Historia de un edredón

Con lo bien que podía estar ahora mismo enterrado bajo el edredón. Es el pensamiento que se instala en la mitad de mi cerebro cuando ascendemos pasadas las 6:30 de la madrugada por la loma de Dos Hermanas. La otra mitad anda atrapada con una de esas melodías pegajosas que suenan en las radio fórmulas. Por lo menos no es la de “despacito” suspiro aliviado y, en silencio, sigo abriendo huella en una nieve pesada, tardía, pegajosa… Alcanzamos el cordal y nos da los buenos días, o noches, un viento constante del oeste. El termómetro roza los 5 grados bajo cero y la sensación térmica rondará los -10ºC. Creo que he visto pasar un edredón de pluma de ganso. El viento levanta una fina niebla que descansaba tranquila en la ladera segoviana y que por momentos vela la Luna y difumina el camino.

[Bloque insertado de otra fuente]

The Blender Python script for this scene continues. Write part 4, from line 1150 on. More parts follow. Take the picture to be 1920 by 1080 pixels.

Vuelvo a tararear la dichosa canción.
Me ajusto la capucha.
Acaricio el edredón.
Y entonces ocurre.
Casi de repente se desenredan las nieblas.
Y la más impresionante paleta de lilas, fucsias y magentas que haya visto jamás, tiñe el cielo, la nieve y las nubes de colores oníricos.

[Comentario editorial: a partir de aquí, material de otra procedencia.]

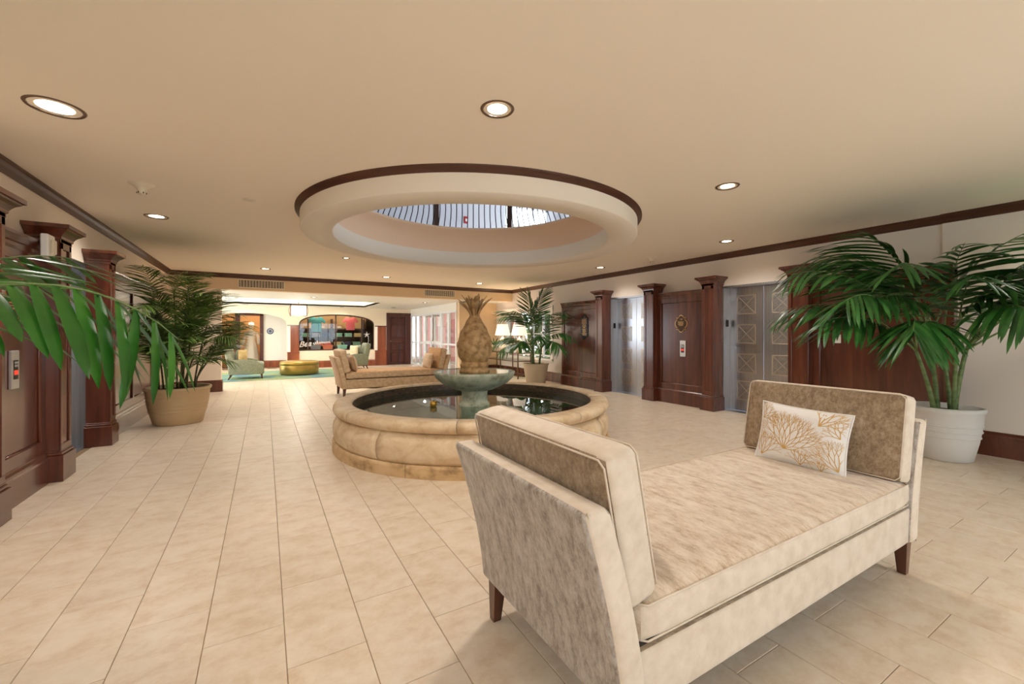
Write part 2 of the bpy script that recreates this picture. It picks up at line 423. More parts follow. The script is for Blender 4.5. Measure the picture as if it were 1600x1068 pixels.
# ---- upper floor seen through the opening
u = MB(); u.lathe([(RI + .02, 3.12), (6.2, 3.12)], 64, (CX, CY)); up = struct(u.build('floor_upper', 'upwhite'))
def wall_with_holes(m, axis, at, th, a0, a1, z0, z1, holes):
    """wall slab; holes = [(a, b, zlo, zhi)] sorted along the wall"""
    def bx(p, q, lo, hi):
        if q - p < 1e-4 or hi - lo < 1e-4: return
        if axis == 'x': m.box(at, at + th, p, q, lo, hi)
        else: m.box(p, q, at, at + th, lo, hi)
    cur = a0
    for h in holes:
        bx(cur, h[0], z0, z1); bx(h[0], h[1], z0, h[2]); bx(h[0], h[1], h[3], z1); cur = h[1]
    bx(cur, a1, z0, z1)
m = MB(); wall_with_holes(m, 'y', 11.2, .15, -3.6, 8.4, 3.1, 6.0, [(6.3, 7.9, 3.9, 5.3)]); struct(m.build('wall_upper_back', 'upwhite'))
m = MB(); wall_with_holes(m, 'x', 8.4, .15, -1, 11.2, 3.1, 6.0, [(0, 2.6, 3.7, 5.7), (3.6, 6.4, 3.7, 5.7), (7.4, 10.4, 3.7, 5.7)]); struct(m.build('wall_upper_right', 'upwhite'))
m = MB(); wall_with_holes(m, 'x', -3.6, .15, -1, 11.2, 3.1, 6.0, []); struct(m.build('wall_upper_left', 'upwhite'))
m = MB(); m.box(-3.6, 8.4, -1, -.9, 3.1, 6.0); struct(m.build('wall_upper_front', 'upwhite'))
m = MB(); m.box(-3.6, 8.5, -1, 11.3, 6.0, 6.1); cu = struct(m.build('ceiling_upper', 'upwhite'))
for k in range(6): MB().box(-3.4, 8.3, .6 + k * 1.8, .78 + k * 1.8, 5.8, 6.0).build('beam', 'upwhite', cu)
def upper_window(n, axis, at, a0, a1, z0, z1):
    fr = MB(); w = .06
    def bx(p, q, lo, hi):
        if axis == 'x': fr.box(at, at + .06, p, q, lo, hi)
        else: fr.box(p, q, at, at + .06, lo, hi)
    bx(a0, a1, z0, z0 + w); bx(a0, a1, z1 - w, z1)
    for k in range(4):
        p = a0 + (a1 - a0 - w) * k / 3; bx(p, p + w, z0, z1)
    bx(a0, a1, (z0 + z1) / 2, (z0 + z1) / 2 + .04)
    struct(fr.build('window_%d' % n, 'alum'))
upper_window(11, 'y', 11.24, 6.3, 7.9, 3.9, 5.3)
t = thing('fire_alarm', 'small red fire alarm on the upper wall behind the balcony railing', 'fire alarm', (5.0, 11.2, 4.6))
MB().cbox(-.06, .06, -.05, 0, -.10, .10, .01).build('housing', 'redplastic', t); MB().cbox(-.03, .03, -.065, -.05, -.05, .03, .005).build('strobe', 'whiteplastic', t)
for k, (p, q) in enumerate([(0, 2.6), (3.6, 6.4), (7.4, 10.4)]): upper_window(12 + k, 'x', 8.44, p, q, 3.7, 5.7)
rail = thing('balcony_railing', 'round black iron balcony railing seen through the ceiling opening', 'railing', (CX, CY, 3.13))
bal = MB(); prof = [(0, 0), (-.03, .06), (-.10, .17), (-.13, .28), (-.115, .40), (-.06, .55), (-.02, .70), (-.01, .95)]
bal.tube([(RI + .09 + r, 0, z) for r, z in prof], .008, 6); bal_me = bal.mesh('baluster'); bal_me.materials.append(M['iron'])
post_me = MB().box(RI + .05, RI + .13, -.04, .04, 0, 1.0).mesh('railing_post'); post_me.materials.append(M['railwood'])
ab = math.atan2(CY, CX)
for k in range(112):
    a = 2 * PI * k / 112 + .02
    put('baluster', bal_me, None, rail, None, (0, 0, a))
for d in (-.345, .37, 1.05, -1.05, 1.8, -1.8, 2.6, -2.6): put('railing_post', post_me, None, rail, None, (0, 0, ab + d))
MB().lathe([(RI + .04, .95), (RI + .14, .95), (RI + .14, 1.0), (RI + .04, 1.0), (RI + .04, .95)], 96).build('handrail', 'railwood', rail)
MB().lathe([(RI + .07, .0), (RI + .11, .0), (RI + .11, .02), (RI + .07, .02), (RI + .07, .0)], 96).build('bottom_rail', 'iron', rail)

# ---- walls of the lobby
RH = [(3.30, 4.49, 0, 2.15), (6.03, 7.25, 0, 2.15), (9.62, 12.45, .62, 1.98)]
m = MB(); wall_with_holes(m, 'x', XR, .28, YB, 12.98, 0, CZ, RH); m.box(XR - .025, XR, YB, 1.73, 0, CZ)
struct(m.build('wall_right', 'paintright'))
m = MB(); wall_with_holes(m, 'x', XL - .28, .28, YB, YS, 0, CZ, [(5.60, 6.775, 0, 2.15), (9.65, 11.6, 0, FZ)])
struct(m.build('wall_left', 'paint'))
# wall behind the camera, unseen; its windows are added to let daylight in
m = MB(); wall_with_holes(m, 'y', YB - .2, .2, XL - .2, XR + .2, 0, CZ, [(-1.0, 1.2, .5, 2.2), (2.4, 5.4, .5, 2.2)])
struct(m.build('wall_behind', 'paint'))
def glazed(n, a0, a1, z0, z1, at, axis, k, matg='glass'):
    fr = MB(); w = .05
    f = (lambda p, q, lo, hi: fr.box(at - .03, at + .03, p, q, lo, hi)) if axis == 'x' else (lambda p, q, lo, hi: fr.box(p, q, at - .03, at + .03, lo, hi))
    f(a0, a1, z0, z0 + w); f(a0, a1, z1 - w, z1)
    for i in range(k + 1):
        p = a0 + (a1 - a0 - w) * i / k; f(p, p + w, z0, z1)
    o = struct(fr.build('window_%d' % n, 'alum'))
    g = MB()
    for i in range(k):
        p = a0 + w + (a1 - a0 - w) * i / k; q = a0 + (a1 - a0 - w) * (i + 1) / k
        g = MB(); (g.box(at - .004, at + .004, p, q, z0 + w, z1 - w) if axis == 'x' else g.box(p, q, at - .004, at + .004, z0 + w, z1 - w))
        g.build('pane', matg, o)
    return o
glazed(21, -1.0, 1.2, .5, 2.2, YB - .1, 'y', 3); glazed(22, 2.4, 5.4, .5, 2.2, YB - .1, 'y', 4)
# soffit, stub wall, side corridor, return wall
m = MB(); m.box(XL - .3, XR + .25, YS, YS + .25, FZ, CZ + .05); struct(m.build('beam_soffit', 'soffit'))
m = MB(); m.box(-4.2, -.87, YS, YS + .25, 0, FZ); struct(m.build('wall_stub', 'paint'))
m = MB(); m.box(-4.2, -4.05, 9.3, YS, 0, FZ); m.box(-4.2, XL - .28, 9.4, 9.65, 0, FZ); struct(m.build('wall_corridor', 'paint'))
m = MB(); m.box(-4.2, XL - .28, 9.4, YS, FZ, FZ + .05); struct(m.build('ceiling_corridor', 'white'))
m = MB(); m.box(5.5, XR, 12.82, 13.0, 0, FZ); struct(m.build('wall_return', 'soffit'))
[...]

Tan absorto estoy que no quiero sacar la cámara y pienso en guardarme ese tesoro para mí. Son unos instantes de razonable egoísmo. Entonces te veo a mi lado, pidiéndome que te preste mis ojos para aliviarte el ansia de monte, de ese monte que por ahora no puedes subir. Te veo bebiéndote estos relatos, sintiendo el frío en la mejilla, como antes; escuchando crujir la nieve bajo tus pies, como entonces; escudriñando el sendero entre las nieblas, como siempre. Y aunque no te conozca te diré algo que me pareció escuchar entre las brumas de aquel amanecer increíble: Llegará el día en el que volverás a escuchar cómo silba el viento por las laderas del Guadarrama y tararearás pegadizas canciones mientras ves edredones voladores que te susurran vuelve conmigo. Y hasta que llegue ese día… te presto mis ojos.